Após levantar da rede, sempre por volta das três da manhã, depois da chuvarada o café passa a me fazer companhia. Logo após a água ferver, despejo numa xícara sobre duas colheradas e meia de grãos solúveis, misturo bem e estará pronto o meu primeiro café. Forte, quente, sem açúcar.
Agora mesmo tomei mais um. Nas madrugadas amanhecidas assim, silenciosas, chuvosas, com os horizontes ainda mais escurecidos e ruas sonolentas, nada melhor que um cafezinho enquanto se anda de lado a outro ou o pensamento vai buscando recordações e motivações para os instantes seguintes.
Contudo, volto-me para o café puro, sem pão ou bolacha, sem acompanhamento qualquer. No meu caso, sempre forte e sem açúcar. Mas há gosto pra tudo, desde o café frio ao adocicado demais. O que importa é a força nele contida e o despertar que proporciona depois de cada xícara.
Recordo-me de um tempo de café em grão, batido em pilão nos quintais, peneirado e depois despejado na chaleira de água fervente no fogão de lenha. O seu cheiro, seu aroma e perfume, eram de encantar, verdadeiramente apaixonar. Pelos espaços aquela fragrância forte, gorda, negra, saborosa, fascinante demais.

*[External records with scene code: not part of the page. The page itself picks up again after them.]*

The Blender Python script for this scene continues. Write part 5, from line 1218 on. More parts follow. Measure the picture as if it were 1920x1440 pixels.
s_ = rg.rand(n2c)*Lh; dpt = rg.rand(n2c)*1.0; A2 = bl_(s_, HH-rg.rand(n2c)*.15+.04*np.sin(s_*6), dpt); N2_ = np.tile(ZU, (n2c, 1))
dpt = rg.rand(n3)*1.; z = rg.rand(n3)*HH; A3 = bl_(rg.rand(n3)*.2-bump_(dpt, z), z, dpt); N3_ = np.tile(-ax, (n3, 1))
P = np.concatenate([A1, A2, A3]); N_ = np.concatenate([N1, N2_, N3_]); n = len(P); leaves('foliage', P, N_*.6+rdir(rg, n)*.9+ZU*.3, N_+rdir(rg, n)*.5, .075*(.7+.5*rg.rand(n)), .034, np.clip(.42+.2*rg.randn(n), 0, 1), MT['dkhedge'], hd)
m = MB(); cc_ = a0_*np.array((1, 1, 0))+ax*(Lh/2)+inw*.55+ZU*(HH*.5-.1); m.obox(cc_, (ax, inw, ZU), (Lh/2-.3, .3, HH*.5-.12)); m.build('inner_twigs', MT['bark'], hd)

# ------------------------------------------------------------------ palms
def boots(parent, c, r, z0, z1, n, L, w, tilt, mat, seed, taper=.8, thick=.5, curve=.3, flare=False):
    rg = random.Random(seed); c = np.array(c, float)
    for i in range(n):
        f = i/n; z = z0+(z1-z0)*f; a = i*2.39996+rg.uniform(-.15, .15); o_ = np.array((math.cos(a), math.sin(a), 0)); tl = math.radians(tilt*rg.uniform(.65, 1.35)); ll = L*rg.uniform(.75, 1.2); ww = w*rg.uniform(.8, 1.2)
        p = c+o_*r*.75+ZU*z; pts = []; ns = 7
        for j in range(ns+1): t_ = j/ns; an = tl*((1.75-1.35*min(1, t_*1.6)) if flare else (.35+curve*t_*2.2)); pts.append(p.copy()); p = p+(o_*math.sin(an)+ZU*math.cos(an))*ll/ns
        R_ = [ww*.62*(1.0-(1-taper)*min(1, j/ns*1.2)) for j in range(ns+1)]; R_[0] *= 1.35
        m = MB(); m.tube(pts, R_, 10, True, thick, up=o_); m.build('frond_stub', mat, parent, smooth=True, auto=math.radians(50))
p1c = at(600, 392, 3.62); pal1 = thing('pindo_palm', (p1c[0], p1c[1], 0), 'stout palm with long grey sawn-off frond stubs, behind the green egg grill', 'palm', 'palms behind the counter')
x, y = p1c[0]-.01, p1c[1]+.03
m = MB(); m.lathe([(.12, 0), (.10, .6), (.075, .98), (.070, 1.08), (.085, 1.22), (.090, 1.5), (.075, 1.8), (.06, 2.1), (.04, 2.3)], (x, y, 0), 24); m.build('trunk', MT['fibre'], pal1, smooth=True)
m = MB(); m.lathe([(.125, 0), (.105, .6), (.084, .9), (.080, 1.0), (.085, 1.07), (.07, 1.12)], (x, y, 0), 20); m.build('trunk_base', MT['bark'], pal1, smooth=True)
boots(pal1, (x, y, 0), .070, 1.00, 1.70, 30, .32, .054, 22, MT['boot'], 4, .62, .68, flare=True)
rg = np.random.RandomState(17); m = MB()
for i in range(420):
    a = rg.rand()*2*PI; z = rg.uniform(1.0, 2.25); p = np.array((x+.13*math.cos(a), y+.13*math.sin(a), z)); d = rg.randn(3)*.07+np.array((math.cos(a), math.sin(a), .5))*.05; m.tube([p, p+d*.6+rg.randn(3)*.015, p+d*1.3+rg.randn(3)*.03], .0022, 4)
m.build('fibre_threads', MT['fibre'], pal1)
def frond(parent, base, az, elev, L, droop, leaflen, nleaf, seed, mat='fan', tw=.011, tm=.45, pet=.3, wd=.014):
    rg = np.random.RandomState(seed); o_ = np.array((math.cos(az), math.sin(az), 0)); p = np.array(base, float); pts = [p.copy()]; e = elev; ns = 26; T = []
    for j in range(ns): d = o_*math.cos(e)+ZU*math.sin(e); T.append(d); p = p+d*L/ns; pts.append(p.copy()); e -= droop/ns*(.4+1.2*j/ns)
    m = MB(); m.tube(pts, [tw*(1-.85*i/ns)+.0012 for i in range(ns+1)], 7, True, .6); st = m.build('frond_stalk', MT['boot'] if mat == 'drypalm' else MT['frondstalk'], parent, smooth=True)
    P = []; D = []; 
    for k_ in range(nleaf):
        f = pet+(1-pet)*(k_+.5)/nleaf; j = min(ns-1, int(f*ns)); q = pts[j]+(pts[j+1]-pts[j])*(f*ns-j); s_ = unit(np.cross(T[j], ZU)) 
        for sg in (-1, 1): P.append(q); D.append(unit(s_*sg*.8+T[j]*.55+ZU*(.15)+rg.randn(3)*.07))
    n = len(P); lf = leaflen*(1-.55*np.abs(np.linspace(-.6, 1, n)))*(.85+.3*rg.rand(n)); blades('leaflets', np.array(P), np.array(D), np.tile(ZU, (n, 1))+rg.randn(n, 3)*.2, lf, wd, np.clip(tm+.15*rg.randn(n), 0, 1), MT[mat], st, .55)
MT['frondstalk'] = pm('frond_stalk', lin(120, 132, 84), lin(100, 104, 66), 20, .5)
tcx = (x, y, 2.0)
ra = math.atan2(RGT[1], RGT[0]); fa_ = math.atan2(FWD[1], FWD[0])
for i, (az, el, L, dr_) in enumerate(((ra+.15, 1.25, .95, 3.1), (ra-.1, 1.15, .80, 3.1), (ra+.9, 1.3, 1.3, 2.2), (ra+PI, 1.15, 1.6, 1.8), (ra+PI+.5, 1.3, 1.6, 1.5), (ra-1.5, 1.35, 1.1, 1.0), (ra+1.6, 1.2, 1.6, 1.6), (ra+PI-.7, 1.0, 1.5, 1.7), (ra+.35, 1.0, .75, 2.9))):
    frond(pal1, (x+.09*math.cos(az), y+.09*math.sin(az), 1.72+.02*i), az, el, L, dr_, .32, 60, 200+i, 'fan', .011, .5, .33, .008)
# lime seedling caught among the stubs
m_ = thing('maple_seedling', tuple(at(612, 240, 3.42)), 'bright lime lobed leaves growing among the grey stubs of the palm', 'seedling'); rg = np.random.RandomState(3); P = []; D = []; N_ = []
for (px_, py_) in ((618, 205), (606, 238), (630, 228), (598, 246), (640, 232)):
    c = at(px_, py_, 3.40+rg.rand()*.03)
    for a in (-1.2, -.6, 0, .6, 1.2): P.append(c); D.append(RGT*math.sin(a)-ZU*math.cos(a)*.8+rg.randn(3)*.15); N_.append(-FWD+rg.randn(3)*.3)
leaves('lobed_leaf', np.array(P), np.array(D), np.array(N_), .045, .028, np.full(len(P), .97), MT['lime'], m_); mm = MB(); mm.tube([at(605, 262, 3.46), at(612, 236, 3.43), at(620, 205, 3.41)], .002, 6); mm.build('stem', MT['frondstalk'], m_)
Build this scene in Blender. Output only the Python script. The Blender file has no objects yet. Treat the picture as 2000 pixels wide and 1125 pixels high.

Nos quintais e cozinhas interioranos costumava-se despertar com a festa do café pelo ar. Bastava o cheiro e já se sabia de qual chaleira vinha aquele nobre e contagiante perfume. Não raro que a vizinhança se achegava implorando um tiquinho, um golinho, um pouquinho no fundo de xícara. E o prazer da manhã estava garantido.
Os tempos são outros. Praticamente não há mais café batido em pilão de quintal, fogão de lenha e chaleira. Somente nas regiões interioranas mais distantes ainda é possível encontrar um cheiro bom e original de café. Mesmo nos sertões nordestinos, as facilidades do café em pó ou solúvel, industrializado, transformaram aquela magia do amanhecer e do entardecer num ato comum de ferver água e misturar o café.
Ainda assim, mesmo sem o encanto de outros tempos, o cafezinho continua companheiro inseparável das manhãs, das horas, dos dias. Dizem que há uma tríade inseparável: café, pão e jornal. Ou ainda café, cigarro e diálogo. Ou mesmo café, cigarro e escrita. E sempre o café.
Mas o bom café não é aquele de mesa, ao lado do pão e da manteiga. Nem aquele sorvido enquanto se conversa com alguém. Ou ainda aquele repousado na xícara, ao lado da escrivaninha, enquanto a pessoa escreve. Ora, o café possui mistério, magia, força de encantamento. E por ser assim um ritual, há de ser sorvido solitariamente.
Sim, o café exige solidão. Por isso mesmo que o primeiro café da madrugada ou do alvorecer é sempre mais gostoso. E assim porque preparado lentamente, bebido com vagar, sentindo a profundidade do sabor, no silêncio, na solidão. Daí surgirem as memórias, as saudades, os desejos, as motivações, os passos seguintes.
Ainda não chegou às seis da manhã e já é o terceiro café que preparo. Nada de água quente em garrafa térmica nem café já preparado e esperando somente ser esquentado. Nada disso. Toda vez que desejo um cafezinho o faço no passo a passo, tudo de novo. E saboreio lentamente antes de qualquer escrita, de qualquer afazer, de qualquer coisa.
Beijo a xícara antes, enquanto e depois de bebê-lo. É um amor nascido, inseparável, verdadeiramente amado. Caloroso, afetuoso, confortante. Por isso, novamente pronuncio: Bom dia, café. Como vai, meu amor?